* [WORK INSTRUCTIONS]
Look through the data for the string "scene". Copy every line where it is found.

╭─ DATA

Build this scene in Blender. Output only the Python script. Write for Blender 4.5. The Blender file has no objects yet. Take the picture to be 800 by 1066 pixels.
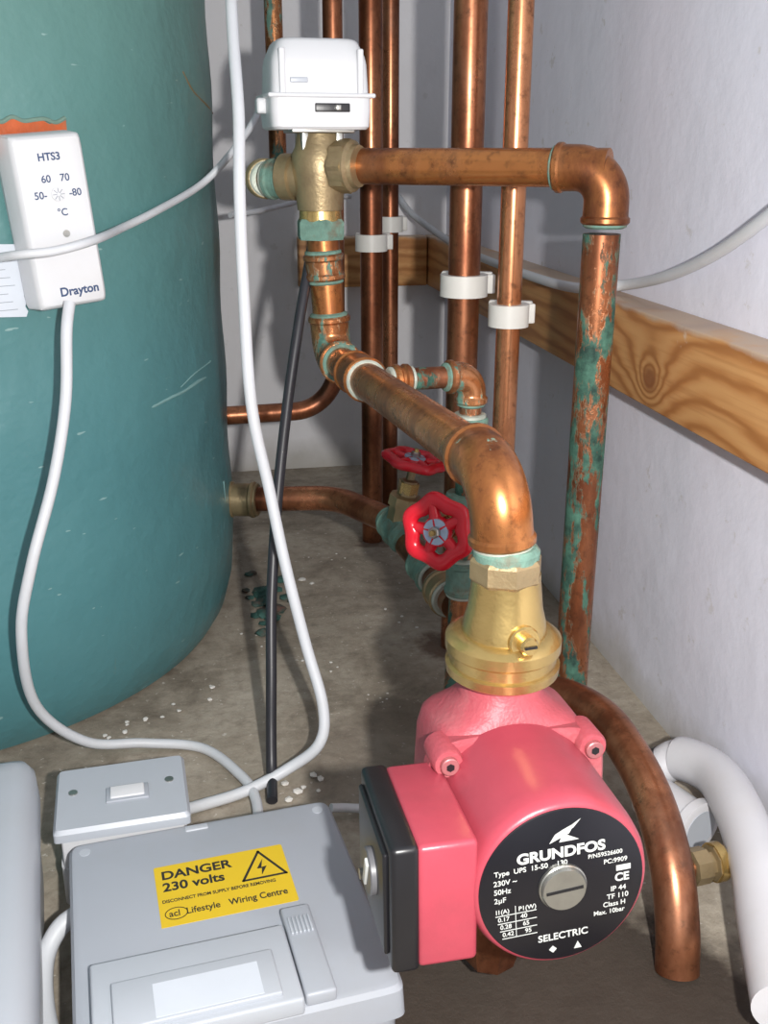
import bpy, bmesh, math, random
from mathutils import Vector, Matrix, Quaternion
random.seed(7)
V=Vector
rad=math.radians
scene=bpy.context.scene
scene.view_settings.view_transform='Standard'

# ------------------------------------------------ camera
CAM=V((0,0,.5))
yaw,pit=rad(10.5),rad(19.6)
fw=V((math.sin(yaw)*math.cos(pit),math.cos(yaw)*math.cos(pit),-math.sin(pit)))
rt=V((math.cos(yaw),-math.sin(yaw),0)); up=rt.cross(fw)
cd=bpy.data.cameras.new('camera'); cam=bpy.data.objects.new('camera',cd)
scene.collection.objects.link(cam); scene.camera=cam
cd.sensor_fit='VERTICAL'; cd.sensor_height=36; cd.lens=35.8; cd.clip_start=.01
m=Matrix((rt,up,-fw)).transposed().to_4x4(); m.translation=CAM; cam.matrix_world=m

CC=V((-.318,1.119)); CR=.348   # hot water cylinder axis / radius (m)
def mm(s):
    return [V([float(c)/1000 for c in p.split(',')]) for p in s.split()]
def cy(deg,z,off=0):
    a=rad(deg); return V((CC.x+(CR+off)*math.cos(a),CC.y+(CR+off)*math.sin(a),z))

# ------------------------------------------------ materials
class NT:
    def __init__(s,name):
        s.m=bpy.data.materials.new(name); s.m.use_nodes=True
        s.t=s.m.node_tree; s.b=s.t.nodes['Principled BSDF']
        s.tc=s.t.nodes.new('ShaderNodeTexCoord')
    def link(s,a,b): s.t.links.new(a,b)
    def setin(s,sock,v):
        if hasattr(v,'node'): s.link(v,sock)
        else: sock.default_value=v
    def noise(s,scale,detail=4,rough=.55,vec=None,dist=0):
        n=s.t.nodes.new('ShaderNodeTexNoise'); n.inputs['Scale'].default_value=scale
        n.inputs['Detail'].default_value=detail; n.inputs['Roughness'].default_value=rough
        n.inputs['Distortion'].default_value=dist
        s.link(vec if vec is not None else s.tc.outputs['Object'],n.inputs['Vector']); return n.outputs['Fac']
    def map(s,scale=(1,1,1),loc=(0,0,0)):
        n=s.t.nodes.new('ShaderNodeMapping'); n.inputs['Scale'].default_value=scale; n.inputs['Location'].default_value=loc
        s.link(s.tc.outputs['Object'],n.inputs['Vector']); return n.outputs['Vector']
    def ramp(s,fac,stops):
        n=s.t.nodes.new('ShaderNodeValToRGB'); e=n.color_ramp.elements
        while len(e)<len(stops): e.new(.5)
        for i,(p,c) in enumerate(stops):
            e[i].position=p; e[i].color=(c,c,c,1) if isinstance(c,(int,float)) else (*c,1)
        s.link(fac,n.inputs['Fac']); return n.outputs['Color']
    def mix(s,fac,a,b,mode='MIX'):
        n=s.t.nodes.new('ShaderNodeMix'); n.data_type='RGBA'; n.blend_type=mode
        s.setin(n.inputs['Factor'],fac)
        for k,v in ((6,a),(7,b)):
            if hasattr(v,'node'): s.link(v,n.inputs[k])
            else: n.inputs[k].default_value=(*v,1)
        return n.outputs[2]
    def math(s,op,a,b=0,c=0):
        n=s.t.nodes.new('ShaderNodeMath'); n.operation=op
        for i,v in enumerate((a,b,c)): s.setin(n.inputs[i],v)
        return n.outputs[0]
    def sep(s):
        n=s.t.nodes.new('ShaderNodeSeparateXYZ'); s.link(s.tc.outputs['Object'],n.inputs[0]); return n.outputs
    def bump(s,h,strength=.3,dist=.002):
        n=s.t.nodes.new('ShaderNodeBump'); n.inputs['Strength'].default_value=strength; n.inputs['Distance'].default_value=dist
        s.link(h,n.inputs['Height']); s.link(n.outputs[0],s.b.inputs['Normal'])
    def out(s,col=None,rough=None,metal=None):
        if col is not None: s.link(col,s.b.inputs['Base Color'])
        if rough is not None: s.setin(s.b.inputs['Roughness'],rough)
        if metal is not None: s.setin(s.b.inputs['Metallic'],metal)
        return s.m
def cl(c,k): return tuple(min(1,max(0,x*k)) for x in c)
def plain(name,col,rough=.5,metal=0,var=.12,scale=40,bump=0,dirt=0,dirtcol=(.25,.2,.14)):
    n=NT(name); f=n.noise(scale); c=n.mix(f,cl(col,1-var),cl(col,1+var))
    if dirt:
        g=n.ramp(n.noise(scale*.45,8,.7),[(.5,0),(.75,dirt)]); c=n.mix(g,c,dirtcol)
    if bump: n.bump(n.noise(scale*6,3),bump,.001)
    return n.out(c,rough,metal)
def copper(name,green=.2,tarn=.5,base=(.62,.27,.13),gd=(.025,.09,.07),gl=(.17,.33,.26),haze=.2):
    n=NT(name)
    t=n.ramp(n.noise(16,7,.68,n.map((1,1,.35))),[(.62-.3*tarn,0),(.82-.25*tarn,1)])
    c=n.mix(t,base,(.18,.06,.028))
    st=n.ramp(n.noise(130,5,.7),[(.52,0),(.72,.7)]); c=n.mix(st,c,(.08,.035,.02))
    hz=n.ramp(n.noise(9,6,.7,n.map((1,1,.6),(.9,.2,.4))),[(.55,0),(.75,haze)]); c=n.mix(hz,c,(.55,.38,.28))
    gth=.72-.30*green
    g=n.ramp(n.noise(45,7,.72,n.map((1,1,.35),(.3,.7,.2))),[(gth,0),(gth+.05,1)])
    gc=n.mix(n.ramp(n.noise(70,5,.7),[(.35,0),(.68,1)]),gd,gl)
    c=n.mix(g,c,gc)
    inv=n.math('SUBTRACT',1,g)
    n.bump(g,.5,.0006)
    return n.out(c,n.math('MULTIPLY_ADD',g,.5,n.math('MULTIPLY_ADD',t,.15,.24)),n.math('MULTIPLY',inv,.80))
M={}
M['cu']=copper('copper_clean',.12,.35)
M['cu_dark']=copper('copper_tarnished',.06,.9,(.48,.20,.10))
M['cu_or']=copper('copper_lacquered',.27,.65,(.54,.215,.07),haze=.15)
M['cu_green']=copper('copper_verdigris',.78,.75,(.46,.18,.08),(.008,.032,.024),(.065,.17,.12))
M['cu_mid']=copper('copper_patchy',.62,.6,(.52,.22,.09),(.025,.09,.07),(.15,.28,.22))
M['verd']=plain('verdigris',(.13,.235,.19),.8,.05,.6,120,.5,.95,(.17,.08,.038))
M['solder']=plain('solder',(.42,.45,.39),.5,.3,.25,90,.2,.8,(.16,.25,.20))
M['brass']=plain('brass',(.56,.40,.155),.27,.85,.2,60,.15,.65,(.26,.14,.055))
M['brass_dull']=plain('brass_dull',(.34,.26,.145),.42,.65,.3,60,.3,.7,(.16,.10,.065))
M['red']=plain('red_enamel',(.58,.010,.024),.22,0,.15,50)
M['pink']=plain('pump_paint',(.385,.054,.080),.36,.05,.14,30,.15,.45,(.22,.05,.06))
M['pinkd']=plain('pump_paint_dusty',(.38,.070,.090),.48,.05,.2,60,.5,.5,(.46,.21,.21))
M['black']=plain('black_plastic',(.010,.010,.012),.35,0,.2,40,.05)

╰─

* [TASK OUTPUT]
Build this scene in Blender. Output only the Python script. Write for Blender 4.5. The Blender file has no objects yet. Take the picture to be 800 by 1066 pixels.
scene=bpy.context.scene
scene.view_settings.view_transform='Standard'
scene.collection.objects.link(cam); scene.camera=cam